Compare spreads tick by tick (or at least, second by second).

Large markup (plus swaps, comissions, fee, etc.) can kill every strategy.

 
Casey Courtney #:
If the EA makes use of really tight trailing stops then this is probably what's causing the difference. Also different datasets usually have different spreads which also affects how trailing stops function since they are also executed at bid and ask prices. Also at times where news events occur I get  completely different high and low values for the same candles when comparing dukascopy and my broker and this is by hundreds of pips. So if you want something to be stable across all brokers then you need to learn to code a specific news filter for the strategy tester and one for a live account. The spread differences also apply to right after market close at 5pm EST. Dukascopy will have comparably smaller spreads than my broker so I take that into account by not trading until like 9pm EST. 

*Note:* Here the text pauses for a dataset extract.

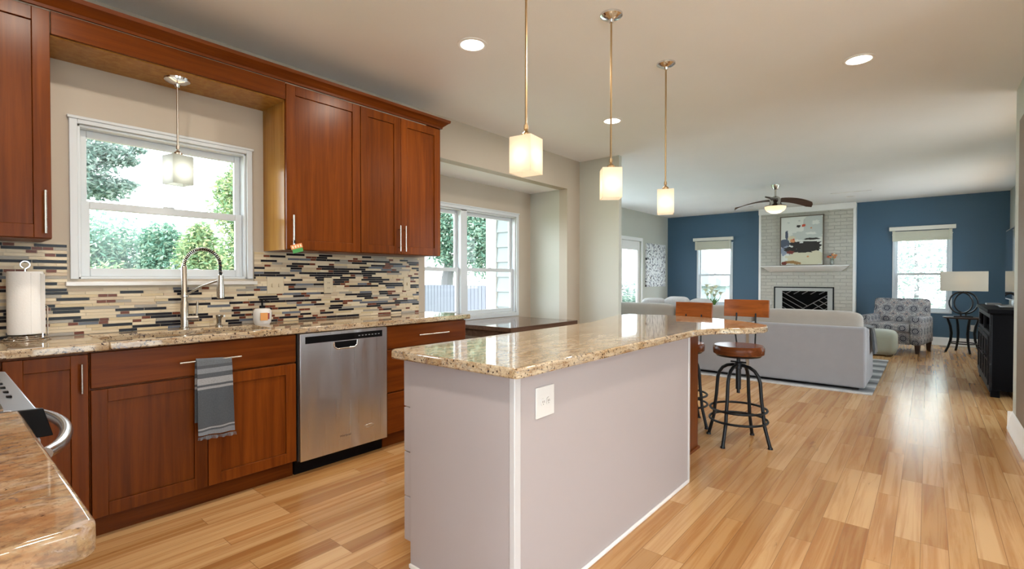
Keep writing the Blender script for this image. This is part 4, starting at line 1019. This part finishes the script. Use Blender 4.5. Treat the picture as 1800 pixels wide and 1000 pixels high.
s = MB(); b = s.b; hx_, hy_ = .29, .14; za, zb = 1.028, 1.352
for (p, q) in (((-1, -1), (1, -1)), ((1, -1), (1, 1)), ((1, 1), (-1, 1)), ((-1, 1), (-1, -1))):
    x0, y0, x1, y1 = cx + p[0] * hx_, cy + p[1] * hy_, cx + q[0] * hx_, cy + q[1] * hy_
    s.sheet([[(x0, y0, za), (x0, y0, zb)], [(x1, y1, za), (x1, y1, zb)]], .003)
s.build('lamp_shade', LINEN, lp)
MB().soft((cx, cy, 1.2), (.03, .03, .04), 1, 8).build('bulb', BULBL, lp)
MB().tube([(cx + .05, cy + .06, .60), (cx + .1, cy + .3, .55), (.57, 12.0, .30), (.63, 12.08, .33)], .004, 5).build('power_cord', WPLAST, lp)

# media console and television
cn = thing('media_console', 'black media console with glass doors along the right wall', 'console', (.77, 7.88, 0))
m = MB(); CX0, CX1, CY0, CY1 = .50, 1.03, 7.15, 8.62
m.box(CX0 + .02, CX1, CY0 + .02, CY0 + .045, .07, .86).box(CX0 + .02, CX1, CY1 - .045, CY1 - .02, .07, .86).box(CX1 - .02, CX1, CY0 + .045, CY1 - .045, .07, .86).box(CX0 + .02, CX1 - .02, CY0 + .045, CY1 - .045, .07, .10).box(CX0 + .02, CX1 - .02, CY0 + .045, CY1 - .045, .64, .665)
WORN = NT('worn_black_paint'); nn_ = WORN.noise(WORN.coord(), 30, 5, .7)
WORN.set(Base_Color=WORN.mix(WORN.ramp(nn_, [(.58, (0,) * 3), (.66, (.5,) * 3)]), (.007, .007, .009), (.13, .14, .16)), Roughness=.45, Specular_IOR_Level=.15); WORN = WORN.m
BLKPAINT = plain('black_paint', (.004, .004, .005), .55, 0, Specular_IOR_Level=.04)
m.build('carcass', BLKPAINT, cn)
MB().box(CX0 - .02, CX1, CY0 - .02, CY1 + .02, .875, .915).box(CX0, CX1, CY0, CY1, .86, .875).build('top', BLKPAINT, cn, bevel=.004)
for y in (CY0 + .03, CY1 - .03):
    for x in (CX0 + .045, CX1 - .04): MB().box(x - .035, x + .035, y - .035, y + .035, 0, .07).build('leg', BLKPAINT, cn)
MB().box(CX0, CX0 + .02, CY0, CY1, .05, .11).box(CX0, CX0 + .02, CY0, CY0 + .06, .11, .86).box(CX0, CX0 + .02, CY1 - .06, CY1, .11, .86).box(CX0, CX0 + .02, CY0 + .06, CY1 - .06, .82, .86).box(CX0, CX0 + .02, CY0 + .06, CY1 - .06, .63, .67).box(CX0, CX0 + .02, 7.865, 7.905, .67, .82).build('face_frame', WORN, cn, bevel=.002)
for y0, y1 in ((7.215, 7.55), (7.555, 7.88), (7.89, 8.215), (8.22, 8.555)):
    dm = MB(); st_ = .04
    dm.box(CX0 - .012, CX0 + .006, y0, y0 + st_, .115, .625).box(CX0 - .012, CX0 + .006, y1 - st_, y1, .115, .625).box(CX0 - .012, CX0 + .006, y0 + st_, y1 - st_, .585, .625).box(CX0 - .012, CX0 + .006, y0 + st_, y1 - st_, .115, .155)
    dm.box(CX0 - .010, CX0 + .004, (y0 + y1) / 2 - .008, (y0 + y1) / 2 + .008, .155, .585).box(CX0 - .010, CX0 + .004, y0 + st_, y1 - st_, .36, .376)
    do_ = dm.build('door', WORN, cn, bevel=.002)
    MB().box(CX0 - .003, CX0, y0 + st_, y1 - st_, .155, .585).build('pane', BLACKG, do_)
    MB().soft((CX0 - .022, y1 - .02 if y0 < 7.5 or 7.8 < y0 < 8 else y0 + .02, .40), (.012, .012, .012), 1, 6).build('knob', BLACKM, do_)
tv = thing('television', 'flat television standing on the black media console', 'television', (.74, 7.98, .915))
MB().box(.735, .775, 7.38, 8.60, .985, 1.825).build('bezel', plain('tv_bezel', (.20, .20, .21), .35), tv, bevel=.004)
MB().box(.731, .736, 7.395, 8.585, 1.0, 1.81).build('screen', BLACKG, tv)
MB().box(.74, .77, 7.9, 8.06, .93, .99).box(.62, .88, 7.72, 8.24, .915, .93).build('stand', plain('tv_stand', (.45, .46, .48), .25, .5), tv, bevel=.003)
tag(MB().box(.55, .68, 8.3, 8.52, .915, .935).build('media_box', plain('box_grey', (.22, .23, .23), .4), bevel=.003), 'flat grey box on the far end of the media console', 'box')

# ------------------------------------------------------------------ outside
structure(MB().box(-40, 25, -25, 45, -.62, -.55).build('lawn', lawn_mat()))
BOUNCE = paint('pale_bounce_slab', (.70, .69, .66), .8)  # bright ground slabs added to bounce daylight up onto the ceilings
structure(MB().box(3.7, 13, -13, 14, -.56, -.50).build('bounce_slab', BOUNCE))
structure(MB().box(-3, 3.7, -13, -2.85, -.56, -.50).build('bounce_slab', BOUNCE))
structure(MB().box(-9.5, -5.25, 5.62, 15, -.56, -.50).build('bounce_slab', BOUNCE))
structure(MB().box(-5.25, 3.7, 12.3, 18, -.56, -.50).build('bounce_slab', BOUNCE))
sd_ = MB()
for k in range(16): z = -.5 + k * .22; sd_.hexa([(-4.93, 5.49, z), (-4.2, 5.49, z), (-4.2, 5.53, z), (-4.93, 5.53, z)], [(-4.93, 5.515, z + .225), (-4.2, 5.515, z + .225), (-4.2, 5.53, z + .225), (-4.93, 5.53, z + .225)])
structure(sd_.build('wall_siding', SIDING))
structure(MB().box(-5.13, -4.93, 5.48, 5.53, -.5, 3.0).build('trim_2', WHITE))
def tree(label, x, y, zc, blobs, n, ls, mat, trunk=None, seed=1, group=None, flat=.7):
    rnd = random.Random(seed); t = thing('tree', label, 'tree', (x, y, -.55), group)
    m = MB(); b = m.b
    vol = [r_[3] ** 2 for r_ in blobs]; tot = sum(vol)
    for bl, vv in zip(blobs, vol):
        for k in range(int(n * 4 * vv / tot)):
            d = Vector((rnd.gauss(0, 1), rnd.gauss(0, 1), rnd.gauss(0, 1))).normalized() * (rnd.random() ** .4) * bl[3] * (.8 + .35 * rnd.random())
            d.z *= bl[4] if len(bl) > 4 else 1
            c = Vector((x + bl[0], y + bl[1], bl[2])) + d
            u = Vector((rnd.gauss(0, 1), rnd.gauss(0, 1), rnd.gauss(0, .6))).normalized(); v = u.orthogonal().normalized(); s_ = ls * .42 * (.5 + rnd.random())
            q = [b.verts.new(c + u * s_), b.verts.new(c + v * s_ * .45), b.verts.new(c - u * s_), b.verts.new(c - v * s_ * .45)]
            b.faces.new(q)
    m.build('foliage', mat, t)
    if trunk:
        tm = MB()
        for pts_, rr in trunk: tm.tube([(x + p[0], y + p[1], p[2]) for p in pts_], rr, 8)
        tm.build('trunk', BARK, t)
    return t
TR = lambda h, r=.14: [([(0, 0, -.55), (.05, 0, h * .5), (0, .05, h)], [r, r * .8, r * .4])]
# seen through the kitchen window
tree('broad bushy evergreen at the left of the kitchen window view', -16.3, 3.2, 0, [(0, -.2, 1.9, 1.05), (.2, -.9, 1.6, 1.1), (0, .2, 1.0, 1.2), (0, -.5, .3, 1.3)], 4200, .15, LEAFA, TR(2), 1)
tree('smaller rounded evergreen in the middle of the kitchen window view', -15.2, 3.95, 0, [(0, 0, 2.15, .55), (.1, .15, 1.5, .75), (0, 0, .6, .9)], 3000, .14, LEAFA, TR(1.8), 2)
tree('pointed evergreen behind the faucet in the window view', -13.5, 4.3, 0, [(0, 0, 2.3, .28, 1.2), (0, 0, 1.9, .5), (0, .05, 1.3, .72), (0, 0, .5, .8)], 3000, .13, LEAFB, TR(1.6), 3)
tree('yellow green shrub low in the left of the kitchen window', -12.2, 2.35, 0, [(0, 0, 1.0, .55), (0, .4, .9, .5), (0, -.4, .9, .5), (0, 0, .2, .7)], 2000, .11, LEAFB, TR(.4, .06), 4)
tree('grey green shrub low in the middle of the kitchen window', -11.4, 3.3, 0, [(0, 0, 1.0, .5), (0, .45, .9, .45), (0, 0, .2, .7)], 1800, .11, LEAFC, TR(.3, .06), 5)
tree('tall loose tree at the upper left of the kitchen window', -11.6, 1.85, 0, [(0, -.1, 3.3, .62), (0, .3, 2.9, .4, .6), (0, .42, 3.55, .4, .6), (.2, -.6, 3.0, .8), (0, -.5, 4.2, .9), (0, .62, 3.45, .22, .4), (0, .55, 3.0, .25, .4), (0, .75, 3.7, .2, .35)], 4200, .10, LEAFC, [([(0, -.7, -.55), (0, -.6, 1.8), (0, -.3, 3.6)], [.14, .11, .04]), ([(0, -.55, 2.3), (0, .2, 2.9), (0, .75, 3.0)], [.05, .03, .012]), ([(0, -.45, 2.7), (0, .3, 3.4), (0, .95, 3.7)], [.05, .03, .010])], 6)
tree('tall leafy tree at the right edge of the kitchen window', -10.6, 4.02, 0, [(0, .05, 2.6, .52), (0, .3, 3.3, .5), (0, -.08, 3.0, .35), (0, .25, 1.8, .6), (0, .4, 4.0, .6), (0, .15, 1.2, .5)], 3200, .11, LEAFB, TR(3.2, .09), 7)
# seen through the bay window
tree('large spreading tree with a forked trunk beyond the grey fence', -12.3, 11.2, 0, [(0, 0, 4.0, 2.0), (1.6, .5, 3.2, 1.5), (-1.6, -1.0, 3.6, 1.8), (2.7, 1.0, 2.9, 1.2), (1.2, .4, 2.1, .9), (3.3, 1.4, 3.6, 1.2), (2.5, .8, 1.8, .7), (3.6, 1.6, 1.9, .8), (.2, 0, 2.4, .9)], 15000, .14, LEAFA, [([(0, 0, -.55), (.05, 0, 1.2), (.1, .1, 1.9)], [.22, .2, .17]), ([(.1, .1, 1.8), (1.0, .4, 2.6), (2.4, .9, 3.6)], [.15, .10, .04]), ([(.1, .1, 1.8), (-.5, -.3, 3.0), (-.8, -.5, 4.2)], [.13, .09, .03]), ([(.6, .2, 2.2), (1.8, .6, 2.5), (3.4, 1.2, 2.4)], [.06, .04, .015])], 9)
tree('bright yellow green bush just behind the fence at the right', -9.4, 14.6, 0, [(0, 0, 1.0, .9), (.5, .3, 1.4, .7), (-.8, 0, .8, .8)], 2600, .13, LEAFB, TR(1.0), 10)
# fence
fe = thing('fence', 'weathered grey picket fence seen through the bay window', 'fence', (-9, 9.5, -.55))
MB().box(-14.5, -5.6, 9.54, 9.58, .75, .84).box(-14.5, -5.6, 9.54, 9.58, -.2, -.1).build('rail', FENCEM, fe)
p0 = None
for k in range(66):
    x = -14.45 + k * .135
    if p0 is None:
        m = MB(); m.hexa([(x, 9.5, -.53), (x + .130, 9.5, -.53), (x + .130, 9.535, -.53), (x, 9.535, -.53)], [(x + .006, 9.5, 1.05), (x + .122, 9.5, 1.05), (x + .122, 9.535, 1.05), (x + .006, 9.535, 1.05)])
        p0 = m.build('picket', FENCEM, fe); bx = p0.location.x
    else:
        c = p0.copy(); COL.objects.link(c); c.parent = fe; c.location.x = bx + k * .135
# neighbouring houses and greenery seen through the far windows
nh = thing('neighbour_house', 'pale house with a grey gable roof outside the left far window', 'house', (-9.2, 24, -.55))
MB().box(-10.6, -6.6, 22, 27, -.55, .9).build('wall', SIDING, nh)
m = MB(); m.hexa([(-10.9, 21.7, .9), (-6.3, 21.7, .9), (-6.3, 27.3, .9), (-10.9, 27.3, .9)], [(-9.0, 21.7, 2.5), (-8.2, 21.7, 2.1), (-8.2, 27.3, 2.1), (-9.0, 27.3, 2.5)])
m.build('roof', ROOF, nh)
tree('loose tree with overexposed, washed-out leaves filling the right far window', -.3, 19.5, 0, [(0, 0, 3.2, 2.3), (1.4, .4, 2.6, 1.9), (-1.5, 0, 2.4, 2.0), (0, 0, 1.2, 1.9), (1.8, 0, .8, 1.5), (-1.9, 0, .6, 1.6)], 3400, .17, LEAFD, TR(2.2, .07), 12)
tree('low pale shrub outside the glazed living room door', -11.5, 19.4, 0, [(0, 0, .2, 1.2), (1.6, .8, .1, 1.0)], 1800, .15, LEAFC, TR(.3, .06), 13)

Yes, in this strategy I use very aggressive trailing stops on each tick based on the fact that I want a higher win percentage rather than large profits. Thank you for sharing your experience. I've also noticed that there are certain cases where inputs work perfectly in both Pepperstone and Dukascopy data. I added news, spread filters and a range of hours in which it can open positions but unfortunately, if I previously had about 15 profitable variants, I ended up with only 2 because they're the only ones that worked across multiple brokers, which gives me the most confidence.